_SHORT TASK_.
The lines to reproduce run from the first one through the line containing "make_stand(A1, (pole1.x, pole1.y), DZ1". Reproduce them exactly.

— BEGIN INFORMATION SHOWN —

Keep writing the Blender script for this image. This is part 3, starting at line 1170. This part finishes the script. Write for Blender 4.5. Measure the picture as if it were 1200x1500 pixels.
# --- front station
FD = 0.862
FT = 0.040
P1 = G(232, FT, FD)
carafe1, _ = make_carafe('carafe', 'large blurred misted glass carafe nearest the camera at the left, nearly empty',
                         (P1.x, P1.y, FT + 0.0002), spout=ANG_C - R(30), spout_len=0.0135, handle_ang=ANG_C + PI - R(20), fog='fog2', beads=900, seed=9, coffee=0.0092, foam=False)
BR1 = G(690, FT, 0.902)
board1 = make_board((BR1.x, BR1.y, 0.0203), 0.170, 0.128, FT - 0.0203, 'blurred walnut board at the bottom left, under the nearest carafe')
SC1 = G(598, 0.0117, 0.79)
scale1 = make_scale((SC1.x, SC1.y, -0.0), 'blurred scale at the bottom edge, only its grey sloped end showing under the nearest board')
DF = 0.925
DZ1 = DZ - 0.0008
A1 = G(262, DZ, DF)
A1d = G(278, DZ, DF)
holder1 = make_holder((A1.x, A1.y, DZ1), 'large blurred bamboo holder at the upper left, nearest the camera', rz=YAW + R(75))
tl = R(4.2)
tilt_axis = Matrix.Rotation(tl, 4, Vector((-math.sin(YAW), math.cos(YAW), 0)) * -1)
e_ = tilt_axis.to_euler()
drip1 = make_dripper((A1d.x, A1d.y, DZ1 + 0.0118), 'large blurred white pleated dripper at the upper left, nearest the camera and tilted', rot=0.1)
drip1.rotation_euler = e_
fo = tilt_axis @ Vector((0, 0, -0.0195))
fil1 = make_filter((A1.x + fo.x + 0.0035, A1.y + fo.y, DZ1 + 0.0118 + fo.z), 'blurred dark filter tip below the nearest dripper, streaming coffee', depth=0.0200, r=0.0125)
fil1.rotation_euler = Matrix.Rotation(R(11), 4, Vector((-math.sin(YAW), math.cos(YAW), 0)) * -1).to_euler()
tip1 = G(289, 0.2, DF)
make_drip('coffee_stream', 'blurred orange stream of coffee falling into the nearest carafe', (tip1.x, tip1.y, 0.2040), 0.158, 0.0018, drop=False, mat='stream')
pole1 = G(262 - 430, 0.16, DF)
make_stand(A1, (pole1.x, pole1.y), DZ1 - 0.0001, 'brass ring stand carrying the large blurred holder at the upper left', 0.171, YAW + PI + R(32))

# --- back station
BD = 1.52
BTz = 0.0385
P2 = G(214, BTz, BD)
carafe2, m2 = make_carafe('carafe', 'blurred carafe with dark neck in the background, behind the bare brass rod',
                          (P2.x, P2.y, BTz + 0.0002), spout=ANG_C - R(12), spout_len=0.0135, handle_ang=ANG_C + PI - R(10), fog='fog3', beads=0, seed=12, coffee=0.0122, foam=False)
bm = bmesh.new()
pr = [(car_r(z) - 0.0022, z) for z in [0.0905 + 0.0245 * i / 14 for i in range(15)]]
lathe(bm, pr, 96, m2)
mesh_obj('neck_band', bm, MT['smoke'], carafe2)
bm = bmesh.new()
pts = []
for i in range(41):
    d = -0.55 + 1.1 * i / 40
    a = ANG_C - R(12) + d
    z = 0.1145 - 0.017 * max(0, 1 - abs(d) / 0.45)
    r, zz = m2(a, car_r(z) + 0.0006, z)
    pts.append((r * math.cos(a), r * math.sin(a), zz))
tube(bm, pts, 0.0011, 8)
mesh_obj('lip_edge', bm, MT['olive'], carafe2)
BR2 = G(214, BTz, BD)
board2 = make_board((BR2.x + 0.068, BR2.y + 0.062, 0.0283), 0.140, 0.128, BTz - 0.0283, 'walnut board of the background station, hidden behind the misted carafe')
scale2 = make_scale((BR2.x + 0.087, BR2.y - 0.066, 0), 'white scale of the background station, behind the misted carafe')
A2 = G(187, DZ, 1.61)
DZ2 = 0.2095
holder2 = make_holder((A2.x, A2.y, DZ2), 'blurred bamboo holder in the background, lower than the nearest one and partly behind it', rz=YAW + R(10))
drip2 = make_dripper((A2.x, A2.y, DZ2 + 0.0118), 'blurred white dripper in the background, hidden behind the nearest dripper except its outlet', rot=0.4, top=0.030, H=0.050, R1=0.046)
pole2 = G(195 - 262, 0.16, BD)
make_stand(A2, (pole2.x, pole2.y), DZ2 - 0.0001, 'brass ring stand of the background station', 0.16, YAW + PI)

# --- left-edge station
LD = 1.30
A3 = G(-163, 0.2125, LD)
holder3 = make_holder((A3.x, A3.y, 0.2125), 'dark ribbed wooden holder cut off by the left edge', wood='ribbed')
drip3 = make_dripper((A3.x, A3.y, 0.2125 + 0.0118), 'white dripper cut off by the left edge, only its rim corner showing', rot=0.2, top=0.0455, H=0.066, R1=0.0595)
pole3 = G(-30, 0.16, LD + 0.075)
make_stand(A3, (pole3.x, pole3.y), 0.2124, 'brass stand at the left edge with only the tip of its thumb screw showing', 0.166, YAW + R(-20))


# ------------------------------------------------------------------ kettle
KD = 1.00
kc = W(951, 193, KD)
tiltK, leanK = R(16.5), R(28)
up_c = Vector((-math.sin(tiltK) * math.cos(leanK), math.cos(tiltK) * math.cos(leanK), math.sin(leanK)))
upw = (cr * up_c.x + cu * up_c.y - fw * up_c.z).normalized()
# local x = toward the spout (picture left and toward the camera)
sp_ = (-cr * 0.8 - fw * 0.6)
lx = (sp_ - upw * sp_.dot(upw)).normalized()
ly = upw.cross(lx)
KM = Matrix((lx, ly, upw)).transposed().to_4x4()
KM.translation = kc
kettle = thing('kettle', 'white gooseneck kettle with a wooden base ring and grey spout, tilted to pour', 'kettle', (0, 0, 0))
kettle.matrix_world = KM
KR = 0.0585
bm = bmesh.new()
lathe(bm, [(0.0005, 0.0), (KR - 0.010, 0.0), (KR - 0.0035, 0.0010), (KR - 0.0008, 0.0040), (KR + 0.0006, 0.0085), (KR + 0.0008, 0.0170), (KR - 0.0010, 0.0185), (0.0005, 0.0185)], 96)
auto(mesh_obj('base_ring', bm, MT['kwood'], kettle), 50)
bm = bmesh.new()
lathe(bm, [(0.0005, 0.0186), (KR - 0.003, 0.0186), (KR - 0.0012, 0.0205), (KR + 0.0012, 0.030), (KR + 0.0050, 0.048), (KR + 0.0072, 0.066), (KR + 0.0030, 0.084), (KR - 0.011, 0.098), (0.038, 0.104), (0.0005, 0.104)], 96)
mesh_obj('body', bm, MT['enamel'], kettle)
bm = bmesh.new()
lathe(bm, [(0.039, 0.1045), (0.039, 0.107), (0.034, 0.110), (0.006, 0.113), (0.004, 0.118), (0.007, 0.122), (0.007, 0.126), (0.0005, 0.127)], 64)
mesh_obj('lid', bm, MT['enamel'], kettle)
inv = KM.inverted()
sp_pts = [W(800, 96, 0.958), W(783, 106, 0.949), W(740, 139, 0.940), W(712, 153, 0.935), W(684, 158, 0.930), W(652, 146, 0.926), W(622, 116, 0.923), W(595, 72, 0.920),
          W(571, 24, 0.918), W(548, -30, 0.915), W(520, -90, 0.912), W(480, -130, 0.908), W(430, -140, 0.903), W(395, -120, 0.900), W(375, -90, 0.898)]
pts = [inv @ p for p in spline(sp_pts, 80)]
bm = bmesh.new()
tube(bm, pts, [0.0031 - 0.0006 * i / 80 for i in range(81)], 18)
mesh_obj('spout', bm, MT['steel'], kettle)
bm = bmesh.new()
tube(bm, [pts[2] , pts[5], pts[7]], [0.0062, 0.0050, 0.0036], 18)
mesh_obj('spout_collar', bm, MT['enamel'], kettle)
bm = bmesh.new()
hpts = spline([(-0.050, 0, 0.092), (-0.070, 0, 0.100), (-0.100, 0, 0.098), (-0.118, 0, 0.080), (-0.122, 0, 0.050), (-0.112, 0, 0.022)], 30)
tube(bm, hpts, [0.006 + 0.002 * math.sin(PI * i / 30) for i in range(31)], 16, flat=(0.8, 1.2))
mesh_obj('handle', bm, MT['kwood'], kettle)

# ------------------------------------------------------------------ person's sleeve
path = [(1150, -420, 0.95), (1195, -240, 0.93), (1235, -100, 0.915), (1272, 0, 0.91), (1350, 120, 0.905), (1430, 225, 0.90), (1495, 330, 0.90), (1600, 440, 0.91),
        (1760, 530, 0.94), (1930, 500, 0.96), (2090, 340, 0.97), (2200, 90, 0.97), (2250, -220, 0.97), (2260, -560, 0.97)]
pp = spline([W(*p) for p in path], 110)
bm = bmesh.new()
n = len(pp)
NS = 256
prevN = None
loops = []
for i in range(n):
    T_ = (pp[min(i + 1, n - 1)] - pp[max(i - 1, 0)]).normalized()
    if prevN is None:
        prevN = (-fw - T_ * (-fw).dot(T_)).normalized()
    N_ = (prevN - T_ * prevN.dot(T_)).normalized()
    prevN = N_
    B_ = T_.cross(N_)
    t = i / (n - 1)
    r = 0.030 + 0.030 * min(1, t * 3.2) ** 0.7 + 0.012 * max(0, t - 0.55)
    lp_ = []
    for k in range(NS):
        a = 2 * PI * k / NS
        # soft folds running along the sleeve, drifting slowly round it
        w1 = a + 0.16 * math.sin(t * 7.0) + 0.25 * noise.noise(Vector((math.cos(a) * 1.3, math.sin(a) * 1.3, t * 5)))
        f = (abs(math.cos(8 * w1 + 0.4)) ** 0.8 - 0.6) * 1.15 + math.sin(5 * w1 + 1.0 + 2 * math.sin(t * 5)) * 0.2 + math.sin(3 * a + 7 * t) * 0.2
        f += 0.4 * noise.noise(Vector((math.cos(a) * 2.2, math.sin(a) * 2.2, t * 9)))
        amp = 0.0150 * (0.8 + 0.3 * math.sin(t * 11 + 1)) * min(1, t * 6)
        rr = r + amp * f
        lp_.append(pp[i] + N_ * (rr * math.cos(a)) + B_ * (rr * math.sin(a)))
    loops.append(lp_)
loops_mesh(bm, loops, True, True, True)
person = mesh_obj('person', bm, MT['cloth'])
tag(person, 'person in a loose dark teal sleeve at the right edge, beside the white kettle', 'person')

— END INFORMATION SHOWN —

_TASK OUTPUT_.
Keep writing the Blender script for this image. This is part 3, starting at line 1170. This part finishes the script. Write for Blender 4.5. Measure the picture as if it were 1200x1500 pixels.
# --- front station
FD = 0.862
FT = 0.040
P1 = G(232, FT, FD)
carafe1, _ = make_carafe('carafe', 'large blurred misted glass carafe nearest the camera at the left, nearly empty',
                         (P1.x, P1.y, FT + 0.0002), spout=ANG_C - R(30), spout_len=0.0135, handle_ang=ANG_C + PI - R(20), fog='fog2', beads=900, seed=9, coffee=0.0092, foam=False)
BR1 = G(690, FT, 0.902)
board1 = make_board((BR1.x, BR1.y, 0.0203), 0.170, 0.128, FT - 0.0203, 'blurred walnut board at the bottom left, under the nearest carafe')
SC1 = G(598, 0.0117, 0.79)
scale1 = make_scale((SC1.x, SC1.y, -0.0), 'blurred scale at the bottom edge, only its grey sloped end showing under the nearest board')
DF = 0.925
DZ1 = DZ - 0.0008
A1 = G(262, DZ, DF)
A1d = G(278, DZ, DF)
holder1 = make_holder((A1.x, A1.y, DZ1), 'large blurred bamboo holder at the upper left, nearest the camera', rz=YAW + R(75))
tl = R(4.2)
tilt_axis = Matrix.Rotation(tl, 4, Vector((-math.sin(YAW), math.cos(YAW), 0)) * -1)
e_ = tilt_axis.to_euler()
drip1 = make_dripper((A1d.x, A1d.y, DZ1 + 0.0118), 'large blurred white pleated dripper at the upper left, nearest the camera and tilted', rot=0.1)
drip1.rotation_euler = e_
fo = tilt_axis @ Vector((0, 0, -0.0195))
fil1 = make_filter((A1.x + fo.x + 0.0035, A1.y + fo.y, DZ1 + 0.0118 + fo.z), 'blurred dark filter tip below the nearest dripper, streaming coffee', depth=0.0200, r=0.0125)
fil1.rotation_euler = Matrix.Rotation(R(11), 4, Vector((-math.sin(YAW), math.cos(YAW), 0)) * -1).to_euler()
tip1 = G(289, 0.2, DF)
make_drip('coffee_stream', 'blurred orange stream of coffee falling into the nearest carafe', (tip1.x, tip1.y, 0.2040), 0.158, 0.0018, drop=False, mat='stream')
pole1 = G(262 - 430, 0.16, DF)
make_stand(A1, (pole1.x, pole1.y), DZ1 - 0.0001, 'brass ring stand carrying the large blurred holder at the upper left', 0.171, YAW + PI + R(32))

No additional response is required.